What I was referring to earlier is cathode bias shift, and it's specific to self-biased Class AB1 amplifiers. At idle, the DC voltage on the cathodes is determined by the current through the tubes and the value of the cathode resistor. However, when the tubes are driven with a signal, they draw more current, because this is AB1 operation. That additional current creates more positive DC voltage at the cathodes, pushing the tubes in the direction of cutoff (the grids become more negative, relative to the cathodes). Depending on the specific combination of resistor value, signal level, RC time constant and signal duration, the result can be significant crossover distortion.
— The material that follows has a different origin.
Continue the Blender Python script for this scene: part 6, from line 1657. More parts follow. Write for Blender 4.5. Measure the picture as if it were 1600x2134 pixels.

The tubes will operate closer to Class B than AB1, and they will continue to do so until average current falls and the cathode capacitor discharges.
I want to stress that this might or might not have anything to do with the problem you're having. It's just one of the things to nail down, given the nature of what you're experiencing. This is why I suggested monitoring the DC voltage at the cathodes while you listen to the problem. If you have a DVM, clip lead it to the cathodes and ground, and watch what happens when you smack the amp. You might find that certain cathode voltage levels correspond to what you're hearing.
Not sure how practical this might be for you, but another approach would be to temporarily ground the cathodes and apply fixed grid bias. In a pinch, you could use three 9V batteries in series and a 100K pot. The batteries will last many hours in that configuration, much longer than you would need to do a listening test.